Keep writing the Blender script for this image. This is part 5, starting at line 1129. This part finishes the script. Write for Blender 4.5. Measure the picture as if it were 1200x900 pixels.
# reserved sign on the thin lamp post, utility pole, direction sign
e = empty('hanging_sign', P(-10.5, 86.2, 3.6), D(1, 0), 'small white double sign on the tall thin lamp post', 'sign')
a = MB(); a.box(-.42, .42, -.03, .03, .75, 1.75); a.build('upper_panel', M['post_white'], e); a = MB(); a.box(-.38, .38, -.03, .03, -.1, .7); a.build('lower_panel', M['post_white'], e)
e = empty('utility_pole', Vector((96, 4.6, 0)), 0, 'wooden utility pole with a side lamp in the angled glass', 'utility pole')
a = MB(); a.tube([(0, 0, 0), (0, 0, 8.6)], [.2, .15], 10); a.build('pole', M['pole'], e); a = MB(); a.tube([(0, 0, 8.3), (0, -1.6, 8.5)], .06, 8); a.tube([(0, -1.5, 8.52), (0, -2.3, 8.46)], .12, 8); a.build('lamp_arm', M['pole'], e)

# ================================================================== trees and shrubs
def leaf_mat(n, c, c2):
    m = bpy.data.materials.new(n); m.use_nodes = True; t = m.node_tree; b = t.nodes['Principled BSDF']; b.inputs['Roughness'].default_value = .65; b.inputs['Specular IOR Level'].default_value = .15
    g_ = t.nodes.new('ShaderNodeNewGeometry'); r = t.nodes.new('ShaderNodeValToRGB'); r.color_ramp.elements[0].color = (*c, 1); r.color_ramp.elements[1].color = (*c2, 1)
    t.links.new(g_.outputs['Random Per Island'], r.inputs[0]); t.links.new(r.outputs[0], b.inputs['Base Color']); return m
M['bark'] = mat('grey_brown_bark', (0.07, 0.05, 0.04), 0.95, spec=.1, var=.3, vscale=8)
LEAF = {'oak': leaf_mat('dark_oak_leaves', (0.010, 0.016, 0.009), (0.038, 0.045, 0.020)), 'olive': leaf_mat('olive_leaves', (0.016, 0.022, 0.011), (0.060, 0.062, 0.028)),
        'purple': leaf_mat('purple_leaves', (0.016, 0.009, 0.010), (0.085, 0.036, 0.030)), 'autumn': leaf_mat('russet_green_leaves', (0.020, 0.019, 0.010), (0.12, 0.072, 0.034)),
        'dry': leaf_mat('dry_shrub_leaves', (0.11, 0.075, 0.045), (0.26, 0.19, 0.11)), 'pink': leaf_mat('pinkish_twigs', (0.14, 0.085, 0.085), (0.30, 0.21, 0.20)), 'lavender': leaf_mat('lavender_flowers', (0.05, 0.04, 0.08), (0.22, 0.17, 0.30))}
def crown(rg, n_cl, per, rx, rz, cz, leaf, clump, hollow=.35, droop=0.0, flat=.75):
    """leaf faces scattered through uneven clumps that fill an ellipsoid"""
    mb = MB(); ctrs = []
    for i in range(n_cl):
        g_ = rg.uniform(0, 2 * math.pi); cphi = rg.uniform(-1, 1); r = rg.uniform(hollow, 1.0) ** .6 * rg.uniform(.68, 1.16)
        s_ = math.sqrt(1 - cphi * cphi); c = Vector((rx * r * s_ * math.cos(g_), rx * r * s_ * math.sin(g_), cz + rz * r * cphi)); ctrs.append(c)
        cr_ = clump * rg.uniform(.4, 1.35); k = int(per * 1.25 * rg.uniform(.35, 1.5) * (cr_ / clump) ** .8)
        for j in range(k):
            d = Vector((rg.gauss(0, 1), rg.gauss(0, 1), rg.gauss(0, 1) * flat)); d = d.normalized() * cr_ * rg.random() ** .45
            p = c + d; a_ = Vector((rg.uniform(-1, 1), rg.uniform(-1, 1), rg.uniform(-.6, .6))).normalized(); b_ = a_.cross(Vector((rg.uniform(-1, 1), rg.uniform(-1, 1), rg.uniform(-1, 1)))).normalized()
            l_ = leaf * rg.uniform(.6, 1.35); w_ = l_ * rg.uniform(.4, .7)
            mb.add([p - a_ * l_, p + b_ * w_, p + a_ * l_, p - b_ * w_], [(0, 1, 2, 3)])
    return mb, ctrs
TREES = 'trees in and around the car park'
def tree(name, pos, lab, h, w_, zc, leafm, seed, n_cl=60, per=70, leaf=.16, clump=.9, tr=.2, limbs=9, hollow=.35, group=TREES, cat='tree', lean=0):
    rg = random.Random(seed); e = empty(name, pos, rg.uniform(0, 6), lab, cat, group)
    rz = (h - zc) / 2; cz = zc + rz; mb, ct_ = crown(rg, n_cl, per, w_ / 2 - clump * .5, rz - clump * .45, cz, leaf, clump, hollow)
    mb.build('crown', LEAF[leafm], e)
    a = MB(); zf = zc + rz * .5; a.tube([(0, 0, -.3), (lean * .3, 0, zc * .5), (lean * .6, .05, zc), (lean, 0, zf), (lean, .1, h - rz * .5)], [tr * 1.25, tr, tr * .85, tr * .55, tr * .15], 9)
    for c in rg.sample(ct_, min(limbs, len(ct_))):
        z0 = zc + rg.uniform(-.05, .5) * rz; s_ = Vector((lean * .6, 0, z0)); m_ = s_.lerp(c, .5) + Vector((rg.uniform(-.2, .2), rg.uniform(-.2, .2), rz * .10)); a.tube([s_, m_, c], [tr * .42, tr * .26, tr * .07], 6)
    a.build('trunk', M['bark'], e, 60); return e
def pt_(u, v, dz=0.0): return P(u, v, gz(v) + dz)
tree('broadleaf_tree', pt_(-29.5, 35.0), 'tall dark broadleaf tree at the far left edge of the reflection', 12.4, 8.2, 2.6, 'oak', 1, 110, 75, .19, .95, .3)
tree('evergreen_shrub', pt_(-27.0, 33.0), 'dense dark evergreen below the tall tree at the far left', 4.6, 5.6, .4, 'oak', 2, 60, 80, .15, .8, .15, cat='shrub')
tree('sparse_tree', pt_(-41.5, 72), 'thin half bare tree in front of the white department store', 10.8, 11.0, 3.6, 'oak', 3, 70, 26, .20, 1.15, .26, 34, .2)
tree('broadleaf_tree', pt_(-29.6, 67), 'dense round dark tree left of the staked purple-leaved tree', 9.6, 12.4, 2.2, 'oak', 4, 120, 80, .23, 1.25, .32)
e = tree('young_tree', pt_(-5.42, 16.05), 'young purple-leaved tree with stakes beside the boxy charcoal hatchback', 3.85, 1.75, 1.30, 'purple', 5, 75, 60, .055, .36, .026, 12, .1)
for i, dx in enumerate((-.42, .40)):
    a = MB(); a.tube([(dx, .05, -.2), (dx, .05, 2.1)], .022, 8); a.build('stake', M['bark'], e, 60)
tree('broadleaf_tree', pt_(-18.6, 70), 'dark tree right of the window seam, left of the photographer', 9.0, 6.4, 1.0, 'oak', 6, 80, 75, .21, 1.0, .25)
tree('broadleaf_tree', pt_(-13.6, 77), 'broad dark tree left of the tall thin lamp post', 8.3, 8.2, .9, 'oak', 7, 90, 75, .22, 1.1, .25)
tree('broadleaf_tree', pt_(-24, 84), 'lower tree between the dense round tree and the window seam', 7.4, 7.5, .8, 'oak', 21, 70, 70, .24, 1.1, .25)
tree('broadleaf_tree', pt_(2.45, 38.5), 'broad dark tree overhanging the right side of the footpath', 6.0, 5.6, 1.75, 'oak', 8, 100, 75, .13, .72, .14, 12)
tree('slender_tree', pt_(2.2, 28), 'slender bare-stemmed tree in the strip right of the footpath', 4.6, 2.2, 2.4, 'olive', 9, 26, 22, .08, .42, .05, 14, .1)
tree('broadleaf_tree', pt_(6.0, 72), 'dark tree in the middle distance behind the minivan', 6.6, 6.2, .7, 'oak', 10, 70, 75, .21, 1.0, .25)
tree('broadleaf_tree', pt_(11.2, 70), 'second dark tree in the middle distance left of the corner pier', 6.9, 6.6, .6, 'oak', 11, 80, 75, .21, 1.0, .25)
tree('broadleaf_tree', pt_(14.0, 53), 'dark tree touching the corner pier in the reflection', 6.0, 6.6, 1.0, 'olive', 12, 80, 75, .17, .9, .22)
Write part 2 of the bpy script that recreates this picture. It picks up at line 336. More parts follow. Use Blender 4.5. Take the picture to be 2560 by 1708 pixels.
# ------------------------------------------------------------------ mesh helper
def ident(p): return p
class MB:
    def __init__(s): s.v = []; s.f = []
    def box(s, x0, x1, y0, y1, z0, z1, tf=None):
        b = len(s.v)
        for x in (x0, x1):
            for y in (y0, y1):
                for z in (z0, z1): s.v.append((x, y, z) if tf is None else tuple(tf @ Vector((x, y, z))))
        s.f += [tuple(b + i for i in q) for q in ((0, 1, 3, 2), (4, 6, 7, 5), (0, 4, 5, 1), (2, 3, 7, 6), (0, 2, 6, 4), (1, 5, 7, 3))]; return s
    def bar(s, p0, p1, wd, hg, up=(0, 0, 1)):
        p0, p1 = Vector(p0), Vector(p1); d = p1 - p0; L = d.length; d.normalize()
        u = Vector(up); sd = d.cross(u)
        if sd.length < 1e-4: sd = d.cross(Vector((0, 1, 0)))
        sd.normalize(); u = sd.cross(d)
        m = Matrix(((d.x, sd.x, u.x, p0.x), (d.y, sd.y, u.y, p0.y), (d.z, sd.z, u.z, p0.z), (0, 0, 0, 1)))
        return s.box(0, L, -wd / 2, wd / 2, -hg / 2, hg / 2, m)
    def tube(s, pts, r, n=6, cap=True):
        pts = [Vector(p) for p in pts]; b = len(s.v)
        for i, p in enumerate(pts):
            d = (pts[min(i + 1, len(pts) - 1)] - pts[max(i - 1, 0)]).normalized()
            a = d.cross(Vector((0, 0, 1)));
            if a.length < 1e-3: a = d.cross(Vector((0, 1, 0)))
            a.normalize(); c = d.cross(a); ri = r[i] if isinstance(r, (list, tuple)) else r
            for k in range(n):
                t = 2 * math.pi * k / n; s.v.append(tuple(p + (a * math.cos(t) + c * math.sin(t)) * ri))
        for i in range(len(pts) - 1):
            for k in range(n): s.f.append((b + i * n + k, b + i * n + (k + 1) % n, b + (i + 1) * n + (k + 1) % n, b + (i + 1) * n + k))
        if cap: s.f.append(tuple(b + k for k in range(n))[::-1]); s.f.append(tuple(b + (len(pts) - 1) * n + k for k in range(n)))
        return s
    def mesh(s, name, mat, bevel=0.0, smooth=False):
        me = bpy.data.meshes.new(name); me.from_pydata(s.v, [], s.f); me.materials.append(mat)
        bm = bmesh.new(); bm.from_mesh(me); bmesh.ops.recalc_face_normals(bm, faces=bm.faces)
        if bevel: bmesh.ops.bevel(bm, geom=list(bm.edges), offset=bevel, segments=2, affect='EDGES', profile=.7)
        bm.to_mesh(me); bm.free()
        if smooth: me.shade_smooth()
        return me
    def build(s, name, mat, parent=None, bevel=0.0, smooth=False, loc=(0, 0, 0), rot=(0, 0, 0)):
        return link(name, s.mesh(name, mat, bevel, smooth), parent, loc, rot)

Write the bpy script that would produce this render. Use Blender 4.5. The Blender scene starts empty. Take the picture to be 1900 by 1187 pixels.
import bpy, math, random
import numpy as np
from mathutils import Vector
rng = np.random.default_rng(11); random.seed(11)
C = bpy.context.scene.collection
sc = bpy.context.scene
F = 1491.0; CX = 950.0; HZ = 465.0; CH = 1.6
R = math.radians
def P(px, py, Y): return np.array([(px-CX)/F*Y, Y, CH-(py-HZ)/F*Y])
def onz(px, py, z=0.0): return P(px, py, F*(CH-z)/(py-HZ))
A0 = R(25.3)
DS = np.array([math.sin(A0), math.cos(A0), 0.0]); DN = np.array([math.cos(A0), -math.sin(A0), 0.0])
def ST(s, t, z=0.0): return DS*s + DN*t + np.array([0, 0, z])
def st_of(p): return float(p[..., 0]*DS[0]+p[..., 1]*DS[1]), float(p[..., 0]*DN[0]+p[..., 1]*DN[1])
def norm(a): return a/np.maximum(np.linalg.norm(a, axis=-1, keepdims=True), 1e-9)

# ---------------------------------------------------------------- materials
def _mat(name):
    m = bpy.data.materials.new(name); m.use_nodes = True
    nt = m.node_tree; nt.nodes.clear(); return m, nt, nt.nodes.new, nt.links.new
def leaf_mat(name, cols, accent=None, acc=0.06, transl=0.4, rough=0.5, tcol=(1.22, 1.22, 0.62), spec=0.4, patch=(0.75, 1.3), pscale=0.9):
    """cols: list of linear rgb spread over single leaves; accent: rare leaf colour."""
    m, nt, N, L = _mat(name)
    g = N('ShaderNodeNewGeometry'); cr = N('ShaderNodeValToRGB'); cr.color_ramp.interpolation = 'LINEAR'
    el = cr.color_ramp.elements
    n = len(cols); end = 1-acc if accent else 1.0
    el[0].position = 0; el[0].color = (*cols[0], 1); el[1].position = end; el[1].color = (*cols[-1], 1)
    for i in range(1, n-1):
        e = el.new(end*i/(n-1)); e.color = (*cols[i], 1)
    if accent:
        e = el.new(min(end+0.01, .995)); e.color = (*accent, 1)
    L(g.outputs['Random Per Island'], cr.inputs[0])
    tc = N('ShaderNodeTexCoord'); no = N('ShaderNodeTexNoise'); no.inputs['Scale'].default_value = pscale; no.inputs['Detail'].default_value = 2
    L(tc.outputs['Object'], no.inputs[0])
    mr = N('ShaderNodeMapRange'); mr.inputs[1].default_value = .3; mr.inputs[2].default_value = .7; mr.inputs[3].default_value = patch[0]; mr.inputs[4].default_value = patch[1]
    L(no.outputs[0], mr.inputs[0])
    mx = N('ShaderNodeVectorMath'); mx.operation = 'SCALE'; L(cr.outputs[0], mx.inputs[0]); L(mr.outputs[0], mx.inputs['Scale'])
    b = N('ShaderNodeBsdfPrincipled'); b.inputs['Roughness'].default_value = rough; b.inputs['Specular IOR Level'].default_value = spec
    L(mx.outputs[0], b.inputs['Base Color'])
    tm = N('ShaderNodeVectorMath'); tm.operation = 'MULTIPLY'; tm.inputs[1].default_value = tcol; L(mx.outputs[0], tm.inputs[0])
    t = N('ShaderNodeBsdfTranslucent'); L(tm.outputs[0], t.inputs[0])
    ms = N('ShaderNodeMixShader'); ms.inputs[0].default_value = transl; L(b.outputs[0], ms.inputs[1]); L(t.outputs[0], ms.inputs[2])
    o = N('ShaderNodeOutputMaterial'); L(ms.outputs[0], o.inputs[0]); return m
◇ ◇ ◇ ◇
What is required =
From the listing above, find the number of lines with the word "that" in them. Answer with the number only.

Reply to the exercise =
3